Data shown:
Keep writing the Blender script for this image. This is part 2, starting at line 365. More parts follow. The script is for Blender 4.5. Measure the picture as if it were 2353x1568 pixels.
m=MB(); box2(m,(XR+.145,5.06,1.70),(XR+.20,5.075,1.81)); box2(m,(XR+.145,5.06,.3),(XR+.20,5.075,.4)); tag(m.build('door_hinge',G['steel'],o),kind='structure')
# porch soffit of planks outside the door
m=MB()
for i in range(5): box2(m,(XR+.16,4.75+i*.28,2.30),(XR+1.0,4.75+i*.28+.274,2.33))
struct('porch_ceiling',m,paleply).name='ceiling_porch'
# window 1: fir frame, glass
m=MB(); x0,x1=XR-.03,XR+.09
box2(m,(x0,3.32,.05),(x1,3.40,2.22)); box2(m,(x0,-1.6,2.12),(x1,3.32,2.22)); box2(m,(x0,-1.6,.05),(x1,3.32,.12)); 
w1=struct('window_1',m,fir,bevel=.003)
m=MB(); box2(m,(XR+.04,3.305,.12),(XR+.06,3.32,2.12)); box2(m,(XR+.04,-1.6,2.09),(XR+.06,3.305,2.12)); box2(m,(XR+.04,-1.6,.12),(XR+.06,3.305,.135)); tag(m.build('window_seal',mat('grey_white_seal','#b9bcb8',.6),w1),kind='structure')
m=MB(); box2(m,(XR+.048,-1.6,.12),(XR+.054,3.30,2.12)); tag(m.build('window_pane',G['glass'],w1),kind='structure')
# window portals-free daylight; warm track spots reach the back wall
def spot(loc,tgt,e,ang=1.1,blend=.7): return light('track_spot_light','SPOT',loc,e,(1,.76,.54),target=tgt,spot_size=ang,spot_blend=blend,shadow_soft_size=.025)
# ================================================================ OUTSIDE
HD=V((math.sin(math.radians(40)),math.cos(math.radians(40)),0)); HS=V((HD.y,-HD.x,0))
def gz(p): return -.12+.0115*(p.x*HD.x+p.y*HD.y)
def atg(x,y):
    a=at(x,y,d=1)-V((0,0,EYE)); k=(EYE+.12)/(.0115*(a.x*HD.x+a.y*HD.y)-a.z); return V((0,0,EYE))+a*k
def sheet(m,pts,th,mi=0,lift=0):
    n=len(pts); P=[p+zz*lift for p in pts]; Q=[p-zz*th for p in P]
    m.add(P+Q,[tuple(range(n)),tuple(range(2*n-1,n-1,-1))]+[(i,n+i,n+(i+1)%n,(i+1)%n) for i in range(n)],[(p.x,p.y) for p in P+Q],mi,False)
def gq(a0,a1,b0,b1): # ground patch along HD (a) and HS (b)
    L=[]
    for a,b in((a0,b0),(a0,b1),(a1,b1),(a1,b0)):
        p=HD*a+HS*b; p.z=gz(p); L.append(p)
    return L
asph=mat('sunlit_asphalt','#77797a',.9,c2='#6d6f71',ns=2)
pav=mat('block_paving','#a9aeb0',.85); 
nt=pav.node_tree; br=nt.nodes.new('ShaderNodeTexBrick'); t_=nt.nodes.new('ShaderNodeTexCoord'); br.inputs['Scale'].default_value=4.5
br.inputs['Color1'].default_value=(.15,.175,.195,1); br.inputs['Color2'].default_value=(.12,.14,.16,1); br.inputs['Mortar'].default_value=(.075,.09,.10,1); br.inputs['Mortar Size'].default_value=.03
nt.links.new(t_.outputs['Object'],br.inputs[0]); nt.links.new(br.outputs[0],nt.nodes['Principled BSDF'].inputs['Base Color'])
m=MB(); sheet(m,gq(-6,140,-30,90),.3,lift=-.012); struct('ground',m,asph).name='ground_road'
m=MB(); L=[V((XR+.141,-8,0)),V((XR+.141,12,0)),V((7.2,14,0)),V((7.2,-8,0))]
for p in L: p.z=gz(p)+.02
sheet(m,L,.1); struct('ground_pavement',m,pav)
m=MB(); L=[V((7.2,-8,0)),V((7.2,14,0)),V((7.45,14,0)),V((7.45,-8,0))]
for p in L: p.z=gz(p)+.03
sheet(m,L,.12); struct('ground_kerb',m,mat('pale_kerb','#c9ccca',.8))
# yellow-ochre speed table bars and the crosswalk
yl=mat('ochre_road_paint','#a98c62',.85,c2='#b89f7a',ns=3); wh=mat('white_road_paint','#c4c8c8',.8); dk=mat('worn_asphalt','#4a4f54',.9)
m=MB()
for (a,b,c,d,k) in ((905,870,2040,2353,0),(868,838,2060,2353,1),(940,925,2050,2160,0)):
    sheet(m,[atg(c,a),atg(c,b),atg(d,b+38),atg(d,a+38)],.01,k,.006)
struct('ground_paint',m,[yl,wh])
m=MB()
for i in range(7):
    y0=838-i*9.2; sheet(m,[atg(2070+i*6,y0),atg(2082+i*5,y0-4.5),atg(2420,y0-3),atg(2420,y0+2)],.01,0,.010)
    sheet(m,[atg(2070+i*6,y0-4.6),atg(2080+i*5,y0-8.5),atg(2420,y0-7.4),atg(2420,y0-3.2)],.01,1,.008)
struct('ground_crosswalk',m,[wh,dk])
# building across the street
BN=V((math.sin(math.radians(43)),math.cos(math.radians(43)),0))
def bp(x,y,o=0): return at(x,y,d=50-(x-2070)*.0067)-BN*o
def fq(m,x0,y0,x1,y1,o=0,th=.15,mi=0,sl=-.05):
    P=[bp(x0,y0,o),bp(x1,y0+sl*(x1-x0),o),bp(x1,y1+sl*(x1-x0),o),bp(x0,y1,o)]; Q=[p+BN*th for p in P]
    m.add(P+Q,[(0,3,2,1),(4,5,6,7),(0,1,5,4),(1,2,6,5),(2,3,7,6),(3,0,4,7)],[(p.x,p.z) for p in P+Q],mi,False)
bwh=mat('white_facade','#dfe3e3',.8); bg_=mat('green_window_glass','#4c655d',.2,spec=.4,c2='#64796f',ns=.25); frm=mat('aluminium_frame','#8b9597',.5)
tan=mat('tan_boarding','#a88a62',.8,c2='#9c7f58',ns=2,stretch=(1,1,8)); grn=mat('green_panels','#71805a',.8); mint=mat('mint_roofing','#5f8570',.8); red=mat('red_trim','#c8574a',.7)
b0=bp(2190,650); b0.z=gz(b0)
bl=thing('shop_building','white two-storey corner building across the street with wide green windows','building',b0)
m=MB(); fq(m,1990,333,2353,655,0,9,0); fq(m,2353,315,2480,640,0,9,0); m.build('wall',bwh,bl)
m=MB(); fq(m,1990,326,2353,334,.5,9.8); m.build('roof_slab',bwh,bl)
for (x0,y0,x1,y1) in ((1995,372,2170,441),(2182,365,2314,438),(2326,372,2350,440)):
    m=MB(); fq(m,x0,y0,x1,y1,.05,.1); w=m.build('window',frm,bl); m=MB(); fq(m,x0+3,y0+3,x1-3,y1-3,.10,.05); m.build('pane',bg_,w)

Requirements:
Faithfully transcribe the whole of the data.

Written response:
Keep writing the Blender script for this image. This is part 2, starting at line 365. More parts follow. The script is for Blender 4.5. Measure the picture as if it were 2353x1568 pixels.
m=MB(); box2(m,(XR+.145,5.06,1.70),(XR+.20,5.075,1.81)); box2(m,(XR+.145,5.06,.3),(XR+.20,5.075,.4)); tag(m.build('door_hinge',G['steel'],o),kind='structure')
# porch soffit of planks outside the door
m=MB()
for i in range(5): box2(m,(XR+.16,4.75+i*.28,2.30),(XR+1.0,4.75+i*.28+.274,2.33))
struct('porch_ceiling',m,paleply).name='ceiling_porch'
# window 1: fir frame, glass
m=MB(); x0,x1=XR-.03,XR+.09
box2(m,(x0,3.32,.05),(x1,3.40,2.22)); box2(m,(x0,-1.6,2.12),(x1,3.32,2.22)); box2(m,(x0,-1.6,.05),(x1,3.32,.12)); 
w1=struct('window_1',m,fir,bevel=.003)
m=MB(); box2(m,(XR+.04,3.305,.12),(XR+.06,3.32,2.12)); box2(m,(XR+.04,-1.6,2.09),(XR+.06,3.305,2.12)); box2(m,(XR+.04,-1.6,.12),(XR+.06,3.305,.135)); tag(m.build('window_seal',mat('grey_white_seal','#b9bcb8',.6),w1),kind='structure')
m=MB(); box2(m,(XR+.048,-1.6,.12),(XR+.054,3.30,2.12)); tag(m.build('window_pane',G['glass'],w1),kind='structure')
# window portals-free daylight; warm track spots reach the back wall
def spot(loc,tgt,e,ang=1.1,blend=.7): return light('track_spot_light','SPOT',loc,e,(1,.76,.54),target=tgt,spot_size=ang,spot_blend=blend,shadow_soft_size=.025)
# ================================================================ OUTSIDE
HD=V((math.sin(math.radians(40)),math.cos(math.radians(40)),0)); HS=V((HD.y,-HD.x,0))
def gz(p): return -.12+.0115*(p.x*HD.x+p.y*HD.y)
def atg(x,y):
    a=at(x,y,d=1)-V((0,0,EYE)); k=(EYE+.12)/(.0115*(a.x*HD.x+a.y*HD.y)-a.z); return V((0,0,EYE))+a*k
def sheet(m,pts,th,mi=0,lift=0):
    n=len(pts); P=[p+zz*lift for p in pts]; Q=[p-zz*th for p in P]
    m.add(P+Q,[tuple(range(n)),tuple(range(2*n-1,n-1,-1))]+[(i,n+i,n+(i+1)%n,(i+1)%n) for i in range(n)],[(p.x,p.y) for p in P+Q],mi,False)
def gq(a0,a1,b0,b1): # ground patch along HD (a) and HS (b)
    L=[]
    for a,b in((a0,b0),(a0,b1),(a1,b1),(a1,b0)):
        p=HD*a+HS*b; p.z=gz(p); L.append(p)
    return L
asph=mat('sunlit_asphalt','#77797a',.9,c2='#6d6f71',ns=2)
pav=mat('block_paving','#a9aeb0',.85); 
nt=pav.node_tree; br=nt.nodes.new('ShaderNodeTexBrick'); t_=nt.nodes.new('ShaderNodeTexCoord'); br.inputs['Scale'].default_value=4.5
br.inputs['Color1'].default_value=(.15,.175,.195,1); br.inputs['Color2'].default_value=(.12,.14,.16,1); br.inputs['Mortar'].default_value=(.075,.09,.10,1); br.inputs['Mortar Size'].default_value=.03
nt.links.new(t_.outputs['Object'],br.inputs[0]); nt.links.new(br.outputs[0],nt.nodes['Principled BSDF'].inputs['Base Color'])
m=MB(); sheet(m,gq(-6,140,-30,90),.3,lift=-.012); struct('ground',m,asph).name='ground_road'
m=MB(); L=[V((XR+.141,-8,0)),V((XR+.141,12,0)),V((7.2,14,0)),V((7.2,-8,0))]
for p in L: p.z=gz(p)+.02
sheet(m,L,.1); struct('ground_pavement',m,pav)
m=MB(); L=[V((7.2,-8,0)),V((7.2,14,0)),V((7.45,14,0)),V((7.45,-8,0))]
for p in L: p.z=gz(p)+.03
sheet(m,L,.12); struct('ground_kerb',m,mat('pale_kerb','#c9ccca',.8))
# yellow-ochre speed table bars and the crosswalk
yl=mat('ochre_road_paint','#a98c62',.85,c2='#b89f7a',ns=3); wh=mat('white_road_paint','#c4c8c8',.8); dk=mat('worn_asphalt','#4a4f54',.9)
m=MB()
for (a,b,c,d,k) in ((905,870,2040,2353,0),(868,838,2060,2353,1),(940,925,2050,2160,0)):
    sheet(m,[atg(c,a),atg(c,b),atg(d,b+38),atg(d,a+38)],.01,k,.006)
struct('ground_paint',m,[yl,wh])
m=MB()
for i in range(7):
    y0=838-i*9.2; sheet(m,[atg(2070+i*6,y0),atg(2082+i*5,y0-4.5),atg(2420,y0-3),atg(2420,y0+2)],.01,0,.010)
    sheet(m,[atg(2070+i*6,y0-4.6),atg(2080+i*5,y0-8.5),atg(2420,y0-7.4),atg(2420,y0-3.2)],.01,1,.008)
struct('ground_crosswalk',m,[wh,dk])
# building across the street
BN=V((math.sin(math.radians(43)),math.cos(math.radians(43)),0))
def bp(x,y,o=0): return at(x,y,d=50-(x-2070)*.0067)-BN*o
def fq(m,x0,y0,x1,y1,o=0,th=.15,mi=0,sl=-.05):
    P=[bp(x0,y0,o),bp(x1,y0+sl*(x1-x0),o),bp(x1,y1+sl*(x1-x0),o),bp(x0,y1,o)]; Q=[p+BN*th for p in P]
    m.add(P+Q,[(0,3,2,1),(4,5,6,7),(0,1,5,4),(1,2,6,5),(2,3,7,6),(3,0,4,7)],[(p.x,p.z) for p in P+Q],mi,False)
bwh=mat('white_facade','#dfe3e3',.8); bg_=mat('green_window_glass','#4c655d',.2,spec=.4,c2='#64796f',ns=.25); frm=mat('aluminium_frame','#8b9597',.5)
tan=mat('tan_boarding','#a88a62',.8,c2='#9c7f58',ns=2,stretch=(1,1,8)); grn=mat('green_panels','#71805a',.8); mint=mat('mint_roofing','#5f8570',.8); red=mat('red_trim','#c8574a',.7)
b0=bp(2190,650); b0.z=gz(b0)
bl=thing('shop_building','white two-storey corner building across the street with wide green windows','building',b0)
m=MB(); fq(m,1990,333,2353,655,0,9,0); fq(m,2353,315,2480,640,0,9,0); m.build('wall',bwh,bl)
m=MB(); fq(m,1990,326,2353,334,.5,9.8); m.build('roof_slab',bwh,bl)
for (x0,y0,x1,y1) in ((1995,372,2170,441),(2182,365,2314,438),(2326,372,2350,440)):
    m=MB(); fq(m,x0,y0,x1,y1,.05,.1); w=m.build('window',frm,bl); m=MB(); fq(m,x0+3,y0+3,x1-3,y1-3,.10,.05); m.build('pane',bg_,w)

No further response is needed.